» EXERCISE DESCRIPTION
Repeat exactly what appears from the opening line of the listing to the line with "sc.camera = co", inclusive.

» COLLECTED MATERIAL
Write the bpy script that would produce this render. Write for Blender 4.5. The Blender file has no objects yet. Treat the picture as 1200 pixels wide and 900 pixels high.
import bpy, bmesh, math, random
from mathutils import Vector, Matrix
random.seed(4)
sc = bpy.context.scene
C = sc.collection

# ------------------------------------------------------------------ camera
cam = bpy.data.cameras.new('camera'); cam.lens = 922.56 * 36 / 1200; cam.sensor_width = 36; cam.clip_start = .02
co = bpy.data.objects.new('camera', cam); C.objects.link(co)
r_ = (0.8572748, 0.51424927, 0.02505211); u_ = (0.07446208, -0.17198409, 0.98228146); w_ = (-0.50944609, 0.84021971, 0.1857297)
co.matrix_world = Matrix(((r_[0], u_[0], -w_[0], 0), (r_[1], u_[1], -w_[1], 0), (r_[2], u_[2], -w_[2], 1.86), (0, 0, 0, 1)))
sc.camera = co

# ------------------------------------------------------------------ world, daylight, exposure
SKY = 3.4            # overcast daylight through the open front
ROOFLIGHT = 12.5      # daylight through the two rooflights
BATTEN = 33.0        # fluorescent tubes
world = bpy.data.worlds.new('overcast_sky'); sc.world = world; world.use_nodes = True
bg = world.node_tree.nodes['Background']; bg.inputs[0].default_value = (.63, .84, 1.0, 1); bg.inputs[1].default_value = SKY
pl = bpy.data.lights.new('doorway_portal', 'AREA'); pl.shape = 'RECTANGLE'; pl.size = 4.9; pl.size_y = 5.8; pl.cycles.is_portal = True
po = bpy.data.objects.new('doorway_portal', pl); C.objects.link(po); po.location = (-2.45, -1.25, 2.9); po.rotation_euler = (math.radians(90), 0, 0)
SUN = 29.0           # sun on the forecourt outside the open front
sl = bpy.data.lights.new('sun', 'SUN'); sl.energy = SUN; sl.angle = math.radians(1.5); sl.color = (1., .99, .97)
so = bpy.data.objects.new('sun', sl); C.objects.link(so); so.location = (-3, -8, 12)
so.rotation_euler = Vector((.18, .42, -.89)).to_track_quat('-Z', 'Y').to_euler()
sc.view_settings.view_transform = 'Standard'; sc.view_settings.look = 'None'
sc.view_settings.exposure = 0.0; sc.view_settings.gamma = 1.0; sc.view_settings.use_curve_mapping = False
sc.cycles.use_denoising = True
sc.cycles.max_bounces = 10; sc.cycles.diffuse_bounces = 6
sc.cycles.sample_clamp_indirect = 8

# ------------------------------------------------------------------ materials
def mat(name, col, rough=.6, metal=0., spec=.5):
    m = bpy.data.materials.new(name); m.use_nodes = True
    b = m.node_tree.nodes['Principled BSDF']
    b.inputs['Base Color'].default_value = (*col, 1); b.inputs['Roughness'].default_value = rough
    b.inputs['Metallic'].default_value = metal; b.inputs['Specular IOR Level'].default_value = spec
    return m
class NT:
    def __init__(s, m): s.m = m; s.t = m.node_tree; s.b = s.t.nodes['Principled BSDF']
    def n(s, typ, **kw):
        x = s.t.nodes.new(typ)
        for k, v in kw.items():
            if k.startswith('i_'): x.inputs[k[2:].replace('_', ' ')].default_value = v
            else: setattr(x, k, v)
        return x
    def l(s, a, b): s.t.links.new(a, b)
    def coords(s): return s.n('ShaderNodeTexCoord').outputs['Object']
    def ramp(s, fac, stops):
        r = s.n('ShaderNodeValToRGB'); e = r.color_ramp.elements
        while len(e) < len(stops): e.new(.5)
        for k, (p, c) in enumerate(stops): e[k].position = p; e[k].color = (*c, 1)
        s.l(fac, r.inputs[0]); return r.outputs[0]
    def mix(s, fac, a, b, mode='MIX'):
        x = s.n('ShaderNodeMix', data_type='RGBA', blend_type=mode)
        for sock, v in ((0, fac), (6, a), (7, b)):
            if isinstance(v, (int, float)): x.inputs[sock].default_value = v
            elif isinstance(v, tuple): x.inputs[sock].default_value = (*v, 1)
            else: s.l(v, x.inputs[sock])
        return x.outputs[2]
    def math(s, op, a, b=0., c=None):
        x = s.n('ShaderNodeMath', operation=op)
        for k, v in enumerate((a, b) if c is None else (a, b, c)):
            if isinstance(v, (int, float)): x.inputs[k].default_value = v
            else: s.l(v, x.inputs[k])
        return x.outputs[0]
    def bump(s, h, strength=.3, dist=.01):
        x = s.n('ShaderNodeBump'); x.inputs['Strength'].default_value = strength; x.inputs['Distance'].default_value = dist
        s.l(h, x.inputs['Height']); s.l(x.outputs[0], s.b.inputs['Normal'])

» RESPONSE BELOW
Write the bpy script that would produce this render. Write for Blender 4.5. The Blender file has no objects yet. Treat the picture as 1200 pixels wide and 900 pixels high.
import bpy, bmesh, math, random
from mathutils import Vector, Matrix
random.seed(4)
sc = bpy.context.scene
C = sc.collection

# ------------------------------------------------------------------ camera
cam = bpy.data.cameras.new('camera'); cam.lens = 922.56 * 36 / 1200; cam.sensor_width = 36; cam.clip_start = .02
co = bpy.data.objects.new('camera', cam); C.objects.link(co)
r_ = (0.8572748, 0.51424927, 0.02505211); u_ = (0.07446208, -0.17198409, 0.98228146); w_ = (-0.50944609, 0.84021971, 0.1857297)
co.matrix_world = Matrix(((r_[0], u_[0], -w_[0], 0), (r_[1], u_[1], -w_[1], 0), (r_[2], u_[2], -w_[2], 1.86), (0, 0, 0, 1)))
sc.camera = co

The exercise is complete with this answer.